Boone Pickens, as it turns out, has budgeted for a dedicated transmission line between his latest project and Dallas, 250 miles, a drop in the bucket of the existing 200,000 miles of power lines. He says that he can get away with this in business-friendly Texas (maybe that goes with lethal-injection friendly Texas?), but that regional and national regulations make the addition of new interstate lines nearly impossible.

As the insightful and talented governor of New Mexico, Bill Richardson, says,

“We still have a third-world grid,” Mr. Richardson said, repeating a comment he has made several times. “With the federal government not investing, not setting good regulatory mechanisms, and basically taking a back seat on everything except drilling and fossil fuels, the grid has not been modernized, especially for wind energy.”

The Energy Challenge – Wind Energy Bumps Into Power Grid’s Limits – Series – NYTimes.com

Infrastructure is literally the nuts and bolts that keep this country moving.

Nuts and bolts are boring.

Way too boring, apparently, to the evangelical neocons who are cheerfully gutting the federal government (interestingly, apparently by overstaffing bureaus with their co-religionists and party faithful in order to cause operational gridlock) and thus running OUR national infrastructure into the ground.

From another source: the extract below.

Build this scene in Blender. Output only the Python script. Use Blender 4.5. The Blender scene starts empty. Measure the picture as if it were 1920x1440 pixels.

People, it’s time for BOLD.

It takes bold women and men of uncommon vision to see beyond the tiresome and mundane slogan, crumbling infrastructure, to the greater principle.

Without working bridges and highways, without capacious power lines and competent schools, without the national will to rebuild our bones and brains and sinews, then we will, indeed, slip right through the second world into third world status.

Our children and grandchildren deserve better. We deserve better.